Commercial fisheries off-loading business booming in Port Hardy

Off-loading facilities pack, ice, and load in totes the fish that are caught by commercial fishermen

At the Mount Waddington Regional District meeting on Oct. 15, Port Hardy Mayor Dennis Dugas described the importance and significant role his town plays as a base for off-loading commercially caught fish.

Dugas explained that with just four locally based facilities, Port Hardy has become the largest off-loading centre of its kind on the east coast of Vancouver Island.

Off-loading facilities pack, ice, and load in totes the fish caught by commercial fishermen that are then shipped to processors and distributors. Province-wide, the value of these community based processing facilities can, according to Des Nobels of the Coastal Community Network (CCN), be worth tens of millions of dollars.

RELATED: Port Alberni receives provincial funding for food hub

What worries both Nobels and Dugas though, is the continued growth of corporate offshore freezer/trawler boats and the resulting decline in locally based off-loading businesses.

Nobels puts the issue in context when he says, “Over the last 20 years most of our coastal communities have lost if not all, then at least 90 per cent of their fish handling and processing capabilities. With that comes the loss of supporting infrastructure and jobs and once that is lost, you are not going to get it back.”

Keeping an intact and functional industry support facility is vital according to Nobels, who explained: “Coastal communities that support and encourage the commercial fisheries go on to generate more jobs and investment along with an expanded tax base that can help pay for all the basic services every town needs.”

The recent House of Commons Standing Committee on Fisheries has recommended the government look at moving toward more community-based support structures, owner/operator fishers as principals and fleet separation.

If implemented, these recommendations would mean that large companies would no longer be able to hold licences or have controlling agreements. Nobels feels, “It would allow for local fishers to maintain community based fisheries, without being hamstrung by large corporations.”

Alaska implemented a similar and successful community based fisheries program nearly 50 years ago that prioritized fisheries as a prime economic driver for coastal communities. According to Nobels, their small coastal communities are thriving and have benefited greatly from this, with capital investment up, good jobs and a stable industry.

To date, and despite the Standing Committee’s recommendations, Ottawa remains focused on corporate consolidation within the industry. “That’s the track they’ve been on for years,” explains Nobels, adding, “Everything becomes controlled or held by very few.”

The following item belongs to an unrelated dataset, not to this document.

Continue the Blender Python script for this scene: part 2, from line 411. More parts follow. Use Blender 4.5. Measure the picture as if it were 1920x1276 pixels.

Dugas is worried too and has been working with the CNN in an attempt to limit the negative impact of the decisions being made in Ottawa.

RELATED: West Coast sailing rough employment seas to help fish processing thrive

He, along with a number of other mayors, are concerned as they see this valuable community-based industry moving away from a local owner/operator model to a corporate enterprise – one with no connection to, or interest, in the community and the people who live there.

The CCN stated it recognizes that local mayors and representatives are the ones that have to take the heat and deal with the fallout and impacts of decisions made by senior governments. In Port Hardy, Dugas is seeing this more and more and states what many no doubt feel. “It has to stop. We have to be heard,” he says. “It is important to us and our voice needs to be heard.”